[Dataset records start]

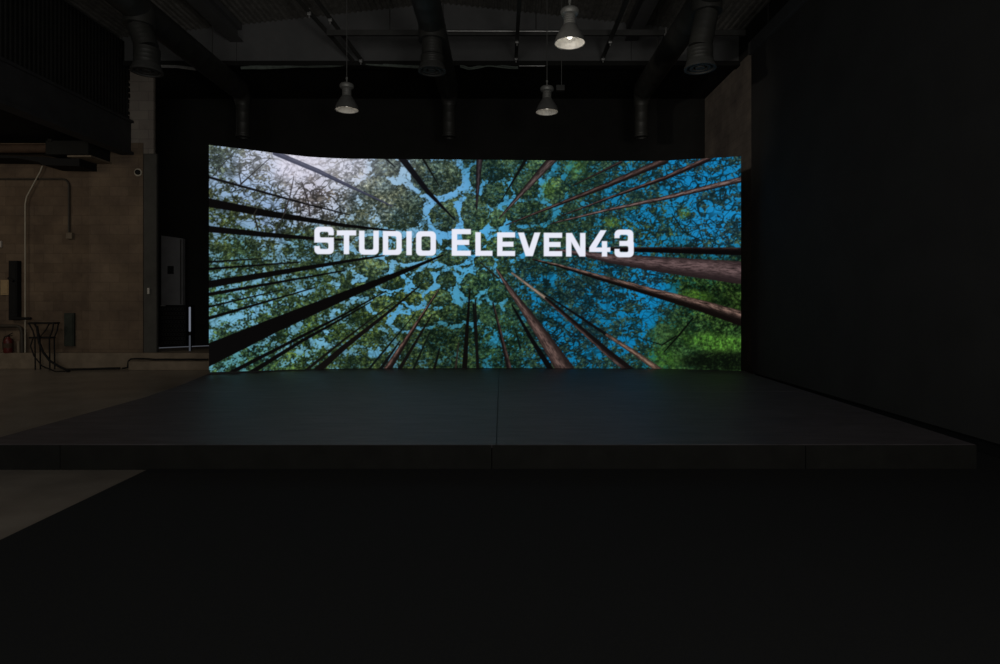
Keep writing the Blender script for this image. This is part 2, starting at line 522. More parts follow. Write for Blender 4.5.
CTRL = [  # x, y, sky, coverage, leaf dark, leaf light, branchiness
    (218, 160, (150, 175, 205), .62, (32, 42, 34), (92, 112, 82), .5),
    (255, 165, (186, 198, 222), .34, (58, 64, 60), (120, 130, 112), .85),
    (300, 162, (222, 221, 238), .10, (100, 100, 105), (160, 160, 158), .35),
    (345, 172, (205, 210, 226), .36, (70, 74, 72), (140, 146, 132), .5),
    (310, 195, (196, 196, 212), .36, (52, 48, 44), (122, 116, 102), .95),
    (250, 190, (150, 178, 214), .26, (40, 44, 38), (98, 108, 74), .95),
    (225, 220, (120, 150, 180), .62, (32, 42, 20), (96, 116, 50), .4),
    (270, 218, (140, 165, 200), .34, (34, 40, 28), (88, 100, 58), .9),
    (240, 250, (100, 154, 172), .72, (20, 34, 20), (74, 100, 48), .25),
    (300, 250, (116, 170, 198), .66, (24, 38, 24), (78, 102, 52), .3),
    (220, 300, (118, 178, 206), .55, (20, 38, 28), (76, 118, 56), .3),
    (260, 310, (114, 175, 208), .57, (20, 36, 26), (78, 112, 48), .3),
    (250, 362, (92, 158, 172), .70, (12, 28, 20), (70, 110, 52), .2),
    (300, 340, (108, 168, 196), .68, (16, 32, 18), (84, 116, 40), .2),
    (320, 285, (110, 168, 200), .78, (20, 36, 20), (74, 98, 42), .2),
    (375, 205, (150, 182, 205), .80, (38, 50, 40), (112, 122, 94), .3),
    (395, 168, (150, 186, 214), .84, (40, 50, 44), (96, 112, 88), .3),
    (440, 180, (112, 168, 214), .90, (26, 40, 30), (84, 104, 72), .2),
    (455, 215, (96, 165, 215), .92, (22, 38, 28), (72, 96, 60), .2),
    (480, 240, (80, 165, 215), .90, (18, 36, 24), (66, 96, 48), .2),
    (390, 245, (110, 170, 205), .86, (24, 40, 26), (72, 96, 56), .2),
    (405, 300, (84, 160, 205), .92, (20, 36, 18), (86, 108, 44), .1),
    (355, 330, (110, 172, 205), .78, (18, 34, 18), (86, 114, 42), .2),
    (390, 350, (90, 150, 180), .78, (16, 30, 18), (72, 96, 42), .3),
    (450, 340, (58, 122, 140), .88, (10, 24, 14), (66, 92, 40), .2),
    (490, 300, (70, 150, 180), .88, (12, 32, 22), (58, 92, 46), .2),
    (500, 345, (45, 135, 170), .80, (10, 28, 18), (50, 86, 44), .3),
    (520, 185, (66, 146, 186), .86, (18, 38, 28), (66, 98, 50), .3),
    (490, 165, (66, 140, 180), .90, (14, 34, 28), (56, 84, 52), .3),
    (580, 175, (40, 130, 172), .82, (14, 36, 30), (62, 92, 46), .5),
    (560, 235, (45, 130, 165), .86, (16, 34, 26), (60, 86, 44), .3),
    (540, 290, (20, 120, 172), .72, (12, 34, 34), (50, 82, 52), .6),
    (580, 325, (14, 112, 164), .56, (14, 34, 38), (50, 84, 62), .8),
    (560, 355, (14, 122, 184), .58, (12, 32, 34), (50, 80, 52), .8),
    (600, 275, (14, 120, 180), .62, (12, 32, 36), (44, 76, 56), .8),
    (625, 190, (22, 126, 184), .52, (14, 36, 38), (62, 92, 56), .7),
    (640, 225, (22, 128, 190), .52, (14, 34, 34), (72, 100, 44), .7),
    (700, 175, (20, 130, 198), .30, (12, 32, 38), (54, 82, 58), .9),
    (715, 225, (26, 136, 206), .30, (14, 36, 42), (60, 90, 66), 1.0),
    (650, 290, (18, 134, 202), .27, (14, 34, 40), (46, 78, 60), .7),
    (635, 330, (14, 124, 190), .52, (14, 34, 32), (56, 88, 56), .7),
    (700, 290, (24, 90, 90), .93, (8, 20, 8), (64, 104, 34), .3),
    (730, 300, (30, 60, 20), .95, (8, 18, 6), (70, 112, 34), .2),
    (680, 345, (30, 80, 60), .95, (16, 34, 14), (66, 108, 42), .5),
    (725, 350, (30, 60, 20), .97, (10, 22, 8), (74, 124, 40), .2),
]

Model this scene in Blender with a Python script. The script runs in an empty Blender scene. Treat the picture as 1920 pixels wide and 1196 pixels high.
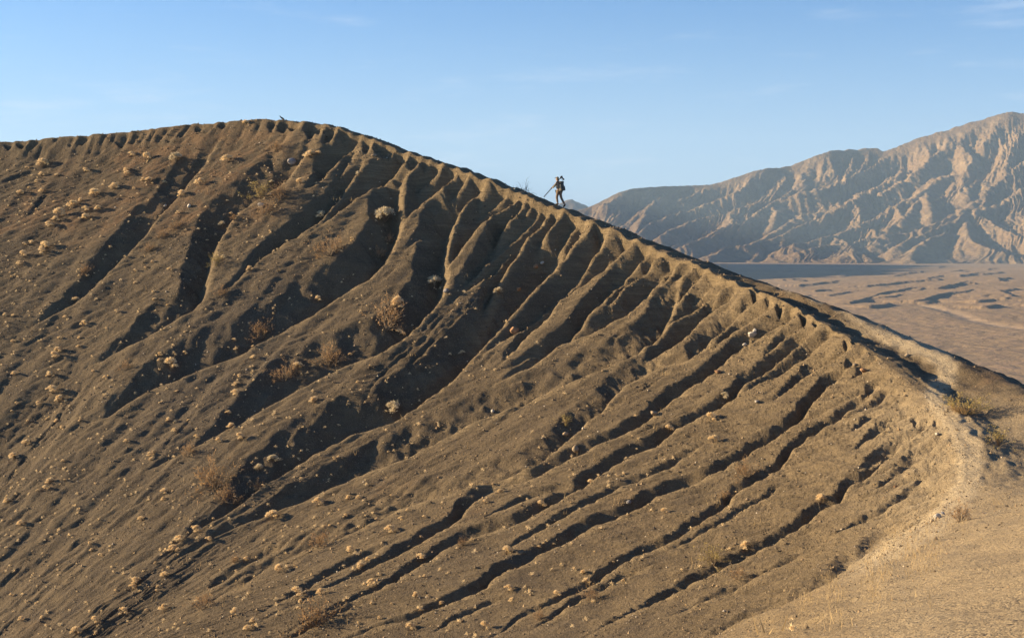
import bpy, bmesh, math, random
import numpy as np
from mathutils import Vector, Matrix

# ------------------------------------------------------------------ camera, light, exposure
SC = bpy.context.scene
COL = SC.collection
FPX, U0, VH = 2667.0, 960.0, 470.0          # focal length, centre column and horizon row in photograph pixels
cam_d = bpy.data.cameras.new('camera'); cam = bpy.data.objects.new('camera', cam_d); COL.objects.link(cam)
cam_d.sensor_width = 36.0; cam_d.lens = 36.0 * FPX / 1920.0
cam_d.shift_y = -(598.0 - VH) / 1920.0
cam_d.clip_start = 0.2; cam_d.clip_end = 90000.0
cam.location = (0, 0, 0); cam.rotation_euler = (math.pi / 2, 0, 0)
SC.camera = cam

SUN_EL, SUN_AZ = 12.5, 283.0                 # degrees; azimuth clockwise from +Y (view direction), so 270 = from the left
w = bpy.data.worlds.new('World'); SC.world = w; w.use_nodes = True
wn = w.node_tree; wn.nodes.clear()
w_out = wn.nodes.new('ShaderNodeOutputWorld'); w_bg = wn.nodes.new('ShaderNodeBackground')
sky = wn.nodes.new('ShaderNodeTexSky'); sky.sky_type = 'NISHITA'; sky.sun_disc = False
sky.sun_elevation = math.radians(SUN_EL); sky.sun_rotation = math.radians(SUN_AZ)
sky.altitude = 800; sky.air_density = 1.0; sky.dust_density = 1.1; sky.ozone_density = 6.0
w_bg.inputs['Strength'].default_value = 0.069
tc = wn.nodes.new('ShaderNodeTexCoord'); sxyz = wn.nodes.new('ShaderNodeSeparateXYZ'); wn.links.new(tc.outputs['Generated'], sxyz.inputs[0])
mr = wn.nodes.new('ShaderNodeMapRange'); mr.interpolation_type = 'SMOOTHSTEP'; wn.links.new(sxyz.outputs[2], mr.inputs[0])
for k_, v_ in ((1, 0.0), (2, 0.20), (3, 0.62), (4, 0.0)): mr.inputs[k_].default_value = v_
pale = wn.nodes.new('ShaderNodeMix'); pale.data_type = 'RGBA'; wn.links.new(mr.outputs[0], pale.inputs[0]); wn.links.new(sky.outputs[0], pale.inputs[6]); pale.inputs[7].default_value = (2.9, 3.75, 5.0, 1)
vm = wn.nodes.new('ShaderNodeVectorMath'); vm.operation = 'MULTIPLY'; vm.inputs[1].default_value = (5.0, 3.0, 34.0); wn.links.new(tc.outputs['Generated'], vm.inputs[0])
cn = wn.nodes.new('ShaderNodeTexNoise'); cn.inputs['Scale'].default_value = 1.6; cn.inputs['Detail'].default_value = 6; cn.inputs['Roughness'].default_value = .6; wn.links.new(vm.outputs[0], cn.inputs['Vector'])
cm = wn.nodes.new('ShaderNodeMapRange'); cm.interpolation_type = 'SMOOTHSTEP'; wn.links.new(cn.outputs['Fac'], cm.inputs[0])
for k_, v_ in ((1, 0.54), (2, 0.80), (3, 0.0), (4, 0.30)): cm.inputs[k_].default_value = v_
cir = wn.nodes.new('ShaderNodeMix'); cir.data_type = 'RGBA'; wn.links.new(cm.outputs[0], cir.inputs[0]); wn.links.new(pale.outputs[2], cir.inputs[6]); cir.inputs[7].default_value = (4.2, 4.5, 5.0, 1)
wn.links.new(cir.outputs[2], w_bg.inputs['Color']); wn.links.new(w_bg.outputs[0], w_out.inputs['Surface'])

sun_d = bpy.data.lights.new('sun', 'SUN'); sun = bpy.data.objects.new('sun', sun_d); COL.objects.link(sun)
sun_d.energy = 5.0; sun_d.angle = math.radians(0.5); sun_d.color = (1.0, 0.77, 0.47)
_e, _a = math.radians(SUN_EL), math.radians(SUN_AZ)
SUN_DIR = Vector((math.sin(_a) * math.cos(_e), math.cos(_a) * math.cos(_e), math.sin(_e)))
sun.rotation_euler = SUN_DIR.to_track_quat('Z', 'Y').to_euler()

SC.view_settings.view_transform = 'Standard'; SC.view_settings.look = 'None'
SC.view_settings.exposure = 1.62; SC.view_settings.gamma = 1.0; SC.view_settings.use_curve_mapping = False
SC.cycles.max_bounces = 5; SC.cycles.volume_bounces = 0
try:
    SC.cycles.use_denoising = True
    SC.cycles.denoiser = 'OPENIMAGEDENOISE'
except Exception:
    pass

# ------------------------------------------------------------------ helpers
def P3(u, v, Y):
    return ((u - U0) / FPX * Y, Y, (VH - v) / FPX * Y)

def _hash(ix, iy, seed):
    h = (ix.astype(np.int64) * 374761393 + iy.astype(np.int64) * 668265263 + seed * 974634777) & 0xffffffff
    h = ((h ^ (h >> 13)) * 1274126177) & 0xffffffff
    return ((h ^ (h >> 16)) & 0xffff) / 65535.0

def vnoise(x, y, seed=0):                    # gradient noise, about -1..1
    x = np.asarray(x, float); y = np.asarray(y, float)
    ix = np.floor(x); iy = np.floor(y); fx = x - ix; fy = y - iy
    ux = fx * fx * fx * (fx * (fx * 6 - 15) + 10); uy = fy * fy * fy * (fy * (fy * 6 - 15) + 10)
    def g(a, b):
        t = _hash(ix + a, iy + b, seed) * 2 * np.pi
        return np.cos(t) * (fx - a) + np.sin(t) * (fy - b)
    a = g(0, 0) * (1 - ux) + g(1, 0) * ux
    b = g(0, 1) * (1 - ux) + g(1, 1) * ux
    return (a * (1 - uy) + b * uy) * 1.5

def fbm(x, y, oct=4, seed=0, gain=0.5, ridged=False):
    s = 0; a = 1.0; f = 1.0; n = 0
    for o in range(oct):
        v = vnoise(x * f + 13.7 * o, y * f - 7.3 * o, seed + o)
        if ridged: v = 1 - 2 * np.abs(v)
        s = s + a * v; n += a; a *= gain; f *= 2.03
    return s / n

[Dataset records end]

Reproduce, word for word, only the lines in the records above from the line with "Model this scene" through the line with "SC.camera = cam", including both ends; omit the pictures.

→ **Result**
Model this scene in Blender with a Python script. The script runs in an empty Blender scene. Treat the picture as 1920 pixels wide and 1196 pixels high.
import bpy, bmesh, math, random
import numpy as np
from mathutils import Vector, Matrix

# ------------------------------------------------------------------ camera, light, exposure
SC = bpy.context.scene
COL = SC.collection
FPX, U0, VH = 2667.0, 960.0, 470.0          # focal length, centre column and horizon row in photograph pixels
cam_d = bpy.data.cameras.new('camera'); cam = bpy.data.objects.new('camera', cam_d); COL.objects.link(cam)
cam_d.sensor_width = 36.0; cam_d.lens = 36.0 * FPX / 1920.0
cam_d.shift_y = -(598.0 - VH) / 1920.0
cam_d.clip_start = 0.2; cam_d.clip_end = 90000.0
cam.location = (0, 0, 0); cam.rotation_euler = (math.pi / 2, 0, 0)
SC.camera = cam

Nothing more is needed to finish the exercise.